Areas of the leafy inner south hold special significance for Canberra, but they may be at risk under proposed planning changes. Photo: Zango.
There are fears that the unique character of inner south Canberra neighbourhoods could be lost forever in the rush to build more so-called missing middle housing such as dual occupancies, townhouses, row houses and low-rise multi-unit homes.
The Inner South Canberra Community Council says the ACT Government’s one-size-fits-all relaxation of controls in RZ1 areas would not achieve its goal of “greater housing choice and supply within existing areas”, particularly with a focus on individual block redevelopments.
The council has made a detailed submission as part of the government’s community consultation on the proposed planning changes, which will enable more housing types in established residential areas.
It says the government’s Missing Middle Design Guidelines for such development were too vague and open to interpretation to offer much protection from inappropriate development through single-block subdivision.
Development is to be guided by “site context”, but there is no description of this in the changes and no help in the Guidelines, the submission says.
The likely outcome was excessively large new single houses, which can avoid the need for a development application and lease variation, a loss of green space and traffic and parking issues.
The submission proposes that there should be greater scope for consolidated blocks in certain areas to provide more scale but also special character zones to protect areas of heritage significance.
Former planner and Kingston Barton Residents Group president Richard Johnston said there was no incentive under the current proposals to do anything other than develop single blocks.
Mr Johnston said the technical specifications put real limits on where one could consolidate blocks.
“There’s got to be special circumstances, whereas we want to turn that around and say you can actually get much better development outcomes if you do put a number of blocks together,” he said.
He said four blocks should be the minimum to achieve a greater variety of housing and retain good tree cover.
“You can get more centrally located open space, shared between the units. You can actually achieve a lot more,” he said.
A development plan would be negotiated with stakeholders and potentially subject to a “fast-tracked” approval process.

KBRG president Richard Johnston. Photo: Facebook.
But that type of housing needed to be done in the right places.
Mr Johnston said areas such as the slopes of Red Hill had a very special character with beautiful streetscapes, big trees, big blocks and housing hidden amongst the landscape features.

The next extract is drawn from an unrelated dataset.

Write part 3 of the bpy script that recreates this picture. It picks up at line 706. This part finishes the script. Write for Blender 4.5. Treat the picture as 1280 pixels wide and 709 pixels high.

“We’re never likely to replicate those, they are a very important part of Canberra’s heritage,” he said.
He said the current proposed changes were an abdication of good planning and based more on hope than anything.
“About the only thing they are talking about doing is slightly increasing the tree cover requirement, but they’re also reducing the planted area requirement,” Mr Johnston said.
“It’s all going in the direction of taking the controls away and setting a target of effectively five to seven times the existing average density of development through the inner south.”
Mr Johnston said the general principle should be to develop where it was appropriate to do so but he could think of nowhere else where planning controls were being relaxed so completely.
“It’s totally unplanned – throw it all up in the air and hope for the best,” he said.
The recently released 2025 Housing Supply and Land Release Program envisages 3130 multi-unit dwellings being built in the inner south over the next five years, including a number of mixed-use sites.
Submissions to the consultation must be made by 5 August.